Nowadays, combined GNSS receivers like you mention are available from various electronic retailers for around 20-50$ a piece. The uBlox Neo M8 is a popular chip, there are a few others too. They are widely used in UAVs (where I know them from) and a variety of other applications, and routinely use anywhere between 22-28 active satellites from multiple constellations (compared to typical 7-11 visible for GPS alone).
The national security laws prevent chips from working if you're above a certain height and over a certain speed. Although most chips implement an "or" instead of an "and".

As for military receivers, apparently they are unclassified but plug into a separate system that works like a TPM and provides the decryption keys, which have to be refreshed at least once a year.

Title needs fix: Begun the GPS wars have.
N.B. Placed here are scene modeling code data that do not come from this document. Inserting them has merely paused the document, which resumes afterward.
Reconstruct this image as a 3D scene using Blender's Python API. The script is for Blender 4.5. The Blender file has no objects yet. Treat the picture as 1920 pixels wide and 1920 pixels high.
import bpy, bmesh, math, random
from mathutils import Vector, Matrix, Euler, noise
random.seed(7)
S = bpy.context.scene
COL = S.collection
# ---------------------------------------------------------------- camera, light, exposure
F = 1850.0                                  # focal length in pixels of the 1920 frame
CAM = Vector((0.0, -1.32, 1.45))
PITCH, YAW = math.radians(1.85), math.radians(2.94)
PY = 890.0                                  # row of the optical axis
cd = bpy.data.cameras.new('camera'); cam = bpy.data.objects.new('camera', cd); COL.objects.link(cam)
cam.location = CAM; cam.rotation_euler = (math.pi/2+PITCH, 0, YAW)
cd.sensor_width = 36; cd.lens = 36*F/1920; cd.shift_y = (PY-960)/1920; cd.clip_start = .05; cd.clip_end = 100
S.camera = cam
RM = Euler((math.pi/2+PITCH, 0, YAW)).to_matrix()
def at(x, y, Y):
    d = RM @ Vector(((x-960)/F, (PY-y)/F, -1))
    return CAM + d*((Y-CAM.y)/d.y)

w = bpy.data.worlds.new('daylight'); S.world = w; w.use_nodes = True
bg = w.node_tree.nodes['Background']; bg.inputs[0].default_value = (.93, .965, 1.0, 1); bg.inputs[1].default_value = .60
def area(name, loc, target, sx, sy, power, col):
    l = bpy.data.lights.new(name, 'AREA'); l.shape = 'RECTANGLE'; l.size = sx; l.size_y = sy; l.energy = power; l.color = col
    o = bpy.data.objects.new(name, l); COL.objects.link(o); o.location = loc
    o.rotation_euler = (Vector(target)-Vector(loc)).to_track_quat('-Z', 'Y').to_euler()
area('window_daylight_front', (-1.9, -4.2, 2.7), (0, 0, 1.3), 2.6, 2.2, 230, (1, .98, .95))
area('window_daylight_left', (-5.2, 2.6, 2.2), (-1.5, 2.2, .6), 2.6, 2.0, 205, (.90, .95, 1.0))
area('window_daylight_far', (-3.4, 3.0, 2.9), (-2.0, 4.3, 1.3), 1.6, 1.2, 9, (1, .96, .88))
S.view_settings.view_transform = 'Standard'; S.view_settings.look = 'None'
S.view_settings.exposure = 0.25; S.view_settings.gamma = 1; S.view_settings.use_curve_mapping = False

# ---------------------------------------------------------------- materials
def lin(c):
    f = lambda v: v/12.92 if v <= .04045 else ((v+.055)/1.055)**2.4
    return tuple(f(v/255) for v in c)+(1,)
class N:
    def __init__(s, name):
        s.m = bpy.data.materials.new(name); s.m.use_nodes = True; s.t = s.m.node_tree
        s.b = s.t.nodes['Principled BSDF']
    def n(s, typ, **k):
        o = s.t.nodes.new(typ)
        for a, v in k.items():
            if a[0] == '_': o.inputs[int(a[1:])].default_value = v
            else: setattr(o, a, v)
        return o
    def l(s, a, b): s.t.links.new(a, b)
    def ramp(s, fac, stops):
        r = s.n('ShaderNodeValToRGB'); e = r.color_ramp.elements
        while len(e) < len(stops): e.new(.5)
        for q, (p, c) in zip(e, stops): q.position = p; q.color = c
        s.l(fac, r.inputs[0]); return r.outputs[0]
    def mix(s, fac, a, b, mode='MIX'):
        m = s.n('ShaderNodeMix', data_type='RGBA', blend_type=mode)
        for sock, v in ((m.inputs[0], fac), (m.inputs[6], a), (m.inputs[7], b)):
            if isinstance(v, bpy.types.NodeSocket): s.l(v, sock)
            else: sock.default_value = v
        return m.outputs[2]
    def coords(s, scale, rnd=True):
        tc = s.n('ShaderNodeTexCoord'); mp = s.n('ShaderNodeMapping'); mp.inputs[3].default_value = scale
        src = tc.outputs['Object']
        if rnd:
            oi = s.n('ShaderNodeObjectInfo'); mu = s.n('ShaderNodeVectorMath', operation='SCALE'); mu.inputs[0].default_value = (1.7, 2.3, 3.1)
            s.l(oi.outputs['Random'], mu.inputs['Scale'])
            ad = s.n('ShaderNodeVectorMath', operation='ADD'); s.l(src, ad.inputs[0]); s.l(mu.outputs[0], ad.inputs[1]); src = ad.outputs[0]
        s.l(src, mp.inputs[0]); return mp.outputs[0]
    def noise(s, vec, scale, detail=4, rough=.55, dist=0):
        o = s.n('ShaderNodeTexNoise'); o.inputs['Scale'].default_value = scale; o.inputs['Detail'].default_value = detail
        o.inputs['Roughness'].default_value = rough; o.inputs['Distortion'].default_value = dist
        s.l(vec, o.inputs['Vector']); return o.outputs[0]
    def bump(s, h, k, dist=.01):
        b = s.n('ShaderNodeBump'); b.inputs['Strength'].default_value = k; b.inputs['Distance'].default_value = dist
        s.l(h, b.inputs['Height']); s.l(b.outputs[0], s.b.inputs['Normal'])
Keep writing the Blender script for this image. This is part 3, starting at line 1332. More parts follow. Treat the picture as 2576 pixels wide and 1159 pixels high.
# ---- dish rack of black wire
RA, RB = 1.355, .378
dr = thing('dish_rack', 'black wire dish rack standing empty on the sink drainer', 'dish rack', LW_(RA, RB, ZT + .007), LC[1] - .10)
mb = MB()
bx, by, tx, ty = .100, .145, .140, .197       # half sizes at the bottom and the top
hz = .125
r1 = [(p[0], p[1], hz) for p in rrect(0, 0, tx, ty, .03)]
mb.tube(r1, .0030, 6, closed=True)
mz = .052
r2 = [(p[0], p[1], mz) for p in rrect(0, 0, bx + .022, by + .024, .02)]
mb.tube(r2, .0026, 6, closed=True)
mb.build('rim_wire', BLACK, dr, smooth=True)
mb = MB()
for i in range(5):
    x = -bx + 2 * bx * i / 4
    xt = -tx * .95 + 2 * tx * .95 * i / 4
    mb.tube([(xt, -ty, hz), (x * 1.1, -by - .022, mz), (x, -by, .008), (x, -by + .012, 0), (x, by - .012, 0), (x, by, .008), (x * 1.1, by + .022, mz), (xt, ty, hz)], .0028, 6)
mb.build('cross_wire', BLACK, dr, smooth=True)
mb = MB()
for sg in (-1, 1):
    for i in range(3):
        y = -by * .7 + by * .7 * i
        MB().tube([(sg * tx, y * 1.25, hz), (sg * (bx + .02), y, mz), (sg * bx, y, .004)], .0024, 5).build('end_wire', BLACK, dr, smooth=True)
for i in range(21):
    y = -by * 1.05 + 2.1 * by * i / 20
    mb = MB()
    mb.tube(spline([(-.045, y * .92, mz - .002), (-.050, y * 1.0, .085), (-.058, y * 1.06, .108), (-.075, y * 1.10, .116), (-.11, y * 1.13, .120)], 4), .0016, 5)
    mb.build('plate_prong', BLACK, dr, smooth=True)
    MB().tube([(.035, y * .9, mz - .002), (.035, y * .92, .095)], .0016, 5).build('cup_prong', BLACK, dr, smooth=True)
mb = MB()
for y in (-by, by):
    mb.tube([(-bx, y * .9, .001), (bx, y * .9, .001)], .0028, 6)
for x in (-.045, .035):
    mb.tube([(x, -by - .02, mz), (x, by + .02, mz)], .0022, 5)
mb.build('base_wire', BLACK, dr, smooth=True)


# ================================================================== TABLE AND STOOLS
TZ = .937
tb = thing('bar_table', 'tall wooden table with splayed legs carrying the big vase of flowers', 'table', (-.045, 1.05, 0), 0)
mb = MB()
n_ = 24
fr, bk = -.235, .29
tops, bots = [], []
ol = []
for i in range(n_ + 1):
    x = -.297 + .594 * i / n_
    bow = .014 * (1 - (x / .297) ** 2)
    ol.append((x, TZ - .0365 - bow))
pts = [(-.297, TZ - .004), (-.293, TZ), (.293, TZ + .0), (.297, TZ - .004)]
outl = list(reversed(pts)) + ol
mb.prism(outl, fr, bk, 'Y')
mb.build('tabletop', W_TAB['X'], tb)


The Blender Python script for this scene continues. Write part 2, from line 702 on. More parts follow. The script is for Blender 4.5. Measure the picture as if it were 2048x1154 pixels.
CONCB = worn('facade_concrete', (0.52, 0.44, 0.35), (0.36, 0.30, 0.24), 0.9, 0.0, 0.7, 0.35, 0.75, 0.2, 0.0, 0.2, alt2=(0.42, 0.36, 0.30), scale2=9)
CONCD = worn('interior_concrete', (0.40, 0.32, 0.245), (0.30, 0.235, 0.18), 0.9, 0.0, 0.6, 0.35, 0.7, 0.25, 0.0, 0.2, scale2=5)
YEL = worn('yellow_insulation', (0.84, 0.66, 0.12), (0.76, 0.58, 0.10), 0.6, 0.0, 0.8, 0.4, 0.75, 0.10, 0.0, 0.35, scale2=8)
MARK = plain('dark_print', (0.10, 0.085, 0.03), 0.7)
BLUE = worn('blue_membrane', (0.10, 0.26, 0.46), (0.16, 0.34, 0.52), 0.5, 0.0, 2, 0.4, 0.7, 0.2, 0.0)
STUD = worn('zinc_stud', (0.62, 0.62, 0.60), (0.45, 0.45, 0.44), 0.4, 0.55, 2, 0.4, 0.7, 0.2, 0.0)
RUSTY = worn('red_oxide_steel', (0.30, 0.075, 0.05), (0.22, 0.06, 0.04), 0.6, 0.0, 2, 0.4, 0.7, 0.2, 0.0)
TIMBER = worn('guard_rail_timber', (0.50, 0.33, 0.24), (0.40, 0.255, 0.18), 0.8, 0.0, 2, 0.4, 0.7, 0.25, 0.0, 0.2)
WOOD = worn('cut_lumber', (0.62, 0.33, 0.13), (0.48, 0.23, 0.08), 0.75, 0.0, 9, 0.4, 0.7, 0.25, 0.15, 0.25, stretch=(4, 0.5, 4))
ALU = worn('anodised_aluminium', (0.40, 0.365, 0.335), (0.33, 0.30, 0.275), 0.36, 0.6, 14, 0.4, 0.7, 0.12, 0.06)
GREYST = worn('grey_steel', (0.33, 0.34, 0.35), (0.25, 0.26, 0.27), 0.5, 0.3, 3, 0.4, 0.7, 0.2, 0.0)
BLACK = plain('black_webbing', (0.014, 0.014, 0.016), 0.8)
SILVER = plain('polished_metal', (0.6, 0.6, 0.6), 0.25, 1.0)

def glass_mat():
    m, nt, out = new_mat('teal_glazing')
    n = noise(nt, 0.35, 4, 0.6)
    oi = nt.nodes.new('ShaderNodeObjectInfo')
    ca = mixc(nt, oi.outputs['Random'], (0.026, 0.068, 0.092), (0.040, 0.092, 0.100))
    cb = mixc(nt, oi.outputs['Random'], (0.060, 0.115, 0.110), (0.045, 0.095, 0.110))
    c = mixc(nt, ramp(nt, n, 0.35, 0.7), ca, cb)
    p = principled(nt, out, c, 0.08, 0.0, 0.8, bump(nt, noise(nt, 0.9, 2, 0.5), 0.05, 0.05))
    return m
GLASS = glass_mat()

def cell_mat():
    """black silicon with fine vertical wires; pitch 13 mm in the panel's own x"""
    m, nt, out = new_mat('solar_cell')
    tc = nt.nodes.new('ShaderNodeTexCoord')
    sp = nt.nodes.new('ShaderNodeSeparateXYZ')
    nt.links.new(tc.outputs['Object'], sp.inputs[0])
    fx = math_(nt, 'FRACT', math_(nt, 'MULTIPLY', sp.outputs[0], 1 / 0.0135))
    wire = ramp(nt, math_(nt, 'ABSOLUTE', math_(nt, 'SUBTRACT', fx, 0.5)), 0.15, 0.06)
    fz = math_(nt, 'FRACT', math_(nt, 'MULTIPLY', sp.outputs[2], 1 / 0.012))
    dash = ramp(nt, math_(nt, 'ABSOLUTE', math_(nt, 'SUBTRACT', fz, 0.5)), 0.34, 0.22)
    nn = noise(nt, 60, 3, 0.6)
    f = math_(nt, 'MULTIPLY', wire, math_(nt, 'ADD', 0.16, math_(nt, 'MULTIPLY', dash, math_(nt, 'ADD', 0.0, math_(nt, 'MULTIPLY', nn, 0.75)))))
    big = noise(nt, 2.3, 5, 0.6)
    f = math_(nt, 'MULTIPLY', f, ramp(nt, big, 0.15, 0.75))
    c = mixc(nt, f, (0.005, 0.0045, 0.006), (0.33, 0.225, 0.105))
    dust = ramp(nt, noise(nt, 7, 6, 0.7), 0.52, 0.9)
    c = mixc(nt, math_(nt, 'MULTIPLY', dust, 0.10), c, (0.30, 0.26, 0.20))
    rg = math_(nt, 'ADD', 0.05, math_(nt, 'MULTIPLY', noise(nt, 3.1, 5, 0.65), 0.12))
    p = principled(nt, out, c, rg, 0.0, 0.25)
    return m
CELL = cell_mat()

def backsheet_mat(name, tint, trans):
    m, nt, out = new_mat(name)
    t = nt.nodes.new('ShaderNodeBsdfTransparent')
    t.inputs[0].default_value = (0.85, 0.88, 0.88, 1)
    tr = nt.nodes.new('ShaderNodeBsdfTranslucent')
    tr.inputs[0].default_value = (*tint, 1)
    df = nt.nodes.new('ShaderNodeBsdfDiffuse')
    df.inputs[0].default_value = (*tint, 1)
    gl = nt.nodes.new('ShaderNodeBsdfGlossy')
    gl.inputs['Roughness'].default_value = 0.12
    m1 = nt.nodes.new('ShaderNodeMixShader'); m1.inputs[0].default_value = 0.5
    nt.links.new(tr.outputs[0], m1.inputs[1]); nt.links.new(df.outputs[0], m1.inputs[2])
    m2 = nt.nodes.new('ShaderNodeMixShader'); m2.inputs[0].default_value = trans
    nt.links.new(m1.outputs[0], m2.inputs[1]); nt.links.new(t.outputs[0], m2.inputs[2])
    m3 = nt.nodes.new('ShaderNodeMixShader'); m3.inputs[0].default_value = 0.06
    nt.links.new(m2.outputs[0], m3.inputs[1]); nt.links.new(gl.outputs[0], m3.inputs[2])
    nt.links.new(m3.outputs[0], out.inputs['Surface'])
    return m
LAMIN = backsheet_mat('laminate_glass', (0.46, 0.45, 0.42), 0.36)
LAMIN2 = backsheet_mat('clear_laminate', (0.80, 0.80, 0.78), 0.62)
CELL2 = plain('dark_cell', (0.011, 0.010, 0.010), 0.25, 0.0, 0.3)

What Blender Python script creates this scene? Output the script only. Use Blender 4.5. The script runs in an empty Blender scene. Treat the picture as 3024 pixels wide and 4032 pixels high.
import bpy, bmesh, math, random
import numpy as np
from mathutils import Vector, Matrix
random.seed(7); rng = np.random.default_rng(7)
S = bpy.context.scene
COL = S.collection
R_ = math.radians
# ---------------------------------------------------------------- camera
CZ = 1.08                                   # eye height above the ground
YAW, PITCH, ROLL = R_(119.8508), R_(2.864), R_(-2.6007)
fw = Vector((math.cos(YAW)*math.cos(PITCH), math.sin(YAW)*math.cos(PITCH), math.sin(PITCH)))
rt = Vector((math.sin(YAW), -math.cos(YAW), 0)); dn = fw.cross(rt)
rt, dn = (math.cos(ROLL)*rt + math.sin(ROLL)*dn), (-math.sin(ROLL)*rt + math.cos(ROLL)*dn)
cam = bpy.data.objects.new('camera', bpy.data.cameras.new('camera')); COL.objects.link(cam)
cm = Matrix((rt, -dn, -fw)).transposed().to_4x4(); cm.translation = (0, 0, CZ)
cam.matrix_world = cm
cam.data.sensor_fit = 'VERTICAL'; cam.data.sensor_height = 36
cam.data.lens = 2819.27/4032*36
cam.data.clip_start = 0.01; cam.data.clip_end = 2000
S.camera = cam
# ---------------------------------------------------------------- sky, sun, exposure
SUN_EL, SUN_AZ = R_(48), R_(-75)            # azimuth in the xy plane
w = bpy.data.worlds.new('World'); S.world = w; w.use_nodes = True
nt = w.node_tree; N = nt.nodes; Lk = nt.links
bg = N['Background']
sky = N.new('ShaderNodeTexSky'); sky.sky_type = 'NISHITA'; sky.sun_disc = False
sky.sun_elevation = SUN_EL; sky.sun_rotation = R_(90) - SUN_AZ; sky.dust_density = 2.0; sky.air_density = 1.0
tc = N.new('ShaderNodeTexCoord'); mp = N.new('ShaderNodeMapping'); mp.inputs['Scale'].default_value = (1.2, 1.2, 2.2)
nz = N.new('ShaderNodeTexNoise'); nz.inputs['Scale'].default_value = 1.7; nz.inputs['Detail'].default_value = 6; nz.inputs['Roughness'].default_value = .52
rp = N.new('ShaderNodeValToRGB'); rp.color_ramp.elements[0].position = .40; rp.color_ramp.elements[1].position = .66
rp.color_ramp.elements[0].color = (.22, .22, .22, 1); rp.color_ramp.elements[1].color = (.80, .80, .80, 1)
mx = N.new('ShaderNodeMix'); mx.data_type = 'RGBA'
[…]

But seriously, "war"? Positioning has turned out to be such a vital economic factor that having multiple suppliers seems such an obvious Good Thing™ that it shouldn't need explaining, and the article doesn't really offer any support for its "war" rhetoric apart from showing that there are multiple suppliers.

Despite the assurances that were made, even I as a citizen of an "ally" of the US am not comfortable with sole dependence on GPS and find Galileo a good project. And as we can see, it only takes one unhinged administration to make such assurances next to worthless. If you're higher up on the shitlist (unclear at this point how that's ordered), the need become greater.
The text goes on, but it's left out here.